There also is the unseen agenda at steering committee meetings, continues Sciol?. Key issues include failed deliveries; deliveries that have taken too long; rollouts that have a lot of bugs; the inability to communicate a holistic view of the business interaction; and management issues around how projects are delivered, for instance, the inability to partition projects into finite deliverables.
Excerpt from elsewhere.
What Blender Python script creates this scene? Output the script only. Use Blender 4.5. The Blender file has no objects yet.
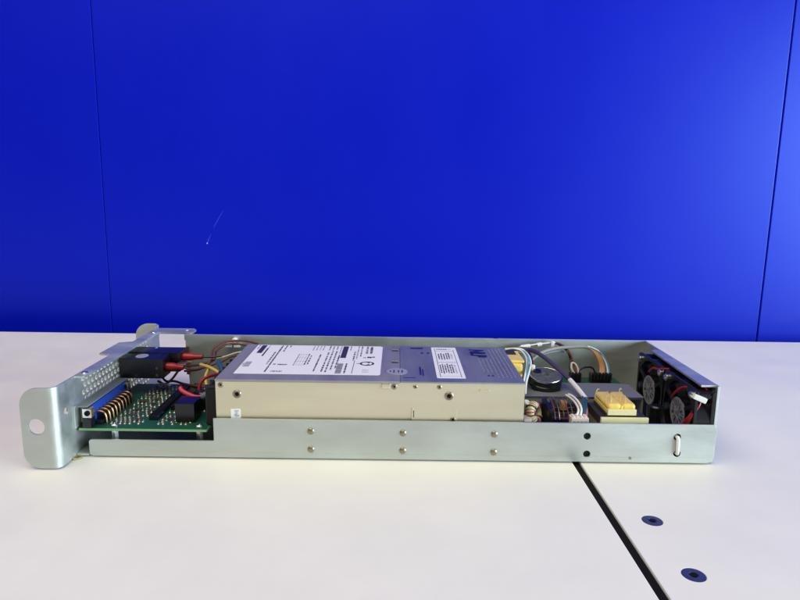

“Those elements cause mistrust in the business,” says Sciol?. “That's the reason many of these programs get shot down, especially the ECM piece. You have to look at things holistically from 100,000 feet and then drill down into attainable deliverables every two to three months”

EVERYDAY ACTIVITIES

Traditionally, dealing with compliance issues has taken on what Furtado calls a shotgun approach. “An audit would be taking place, and people would stop their regular tasks and work overtime to pull the necessary data for the audit,” she says. “Now, there are processes that support the fact they have done everything they need to do along the way. The data is captured and in one place, and the processes make it an everyday occurrence so someone doesn't have to do some exception work. It is more proactive. As a company, you have to embrace that technology can help you from a business standpoint.”

Companies continue to complain about compliance, yet when it comes down to the opportunity to do something about it, they withhold their support, contends Furtado.

Supporting an ECM solution helps more than just compliance, though.

“[ECM] has an impact on the number of people you need to hire,” she says. “This is part of a solution rather than a component that sits by itself.”

At some point, compliance needs to get some love from inside the corporate suite. “The more [ECM] can be brought into the fold of necessary technologies, it will not need as much [to get] the vote,” she says. “Certainly, compliance never is going to be the reason ECM is embraced.”